O Rio é a cidade olímpica onde a especulação imobiliária tem mais fôlego do que o esporte, e a transparência foi desclassificada.
Seis anos após sermos escolhidos sede dos Jogos de 2016, vemos a contradição no topo do pódio: 40% das escolas municipais não possuem quadras poliesportivas e promessas do atletismo não têm onde treinar.
Desde o fechamento do estádio de atletismo Célio de Barros, em 2013, atletas como Marcelle da Cruz e Uhuru Figueira, medalhistas em competições nacionais e estaduais, treinam em locais inadequados, como calçadões e pistas de asfalto, o que provoca lesões.
O sofrimento contrasta com o entusiasmo de Carlos Carvalho. Apesar de nunca ter arremessado um dardo, ele conquistou o ouro olímpico.
Seu desempenho não é medido em centésimos ou jardas, mas em bilhões que sua empresa, a Carvalho Hosken –que, em 2012, doou R$ 650 mil à campanha de Eduardo Paes e ao PMDB–, faturou em contratos com a prefeitura para construir o Parque Olímpico e a Vila dos Atletas, na Barra da Tijuca. Após os Jogos, os equipamentos serão transformados em condomínios de luxo.

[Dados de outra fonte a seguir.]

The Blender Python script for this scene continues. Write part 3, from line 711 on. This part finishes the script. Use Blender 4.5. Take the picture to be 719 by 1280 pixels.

O ouro não é privilégio da Carvalho Hosken. A delegação da Lava Jato, formada por sete empresas, ganhou 11 obras estratégicas para o evento, que somam R$ 27 bilhões.
A desconfiança é incrementada pela falta de transparência da prefeitura, que não divulga os valores e a situação dos contratos, apesar de R$ 18 bilhões se referirem a projetos municipais. Uma das obras estratégicas é o Parque Olímpico, cujo consórcio é completado pela Odebrecht e Andrade Gutierrez. Lá, o espírito olímpico virou assombração. As máquinas que erguem o coração dos Jogos reduziram a escombros a vida de 2.500 moradores da Vila Autódromo, comunidade vizinha.
As famílias foram removidas para dar lugar a uma área verde, que valorizará a vista dos apartamentos a serem comercializados pelas empresas. Após a escolha do Rio como cidade-sede, 19 mil famílias foram desapropriadas na cidade.
A poucos quilômetros dali, a destruição ambiental e a especulação imobiliária são parceiras na construção do campo de golfe numa área de preservação. O projeto inclui a retirada de 61 mil metros quadrados de vegetação.
Além disso, a Fiori Empreendimentos, responsável pela obra, poderá construir, na vizinhança do campo, 23 prédios com mais andares do que o permitido pela lei. O Ministério Público investiga Paes por improbidade administrativa.
Não sou contra a realização da Olimpíada, mas não podemos esquecer que os Jogos duram apenas um mês. Quando a festa acabar, seremos nós que viveremos cotidianamente com as sequelas desse modelo de gestão.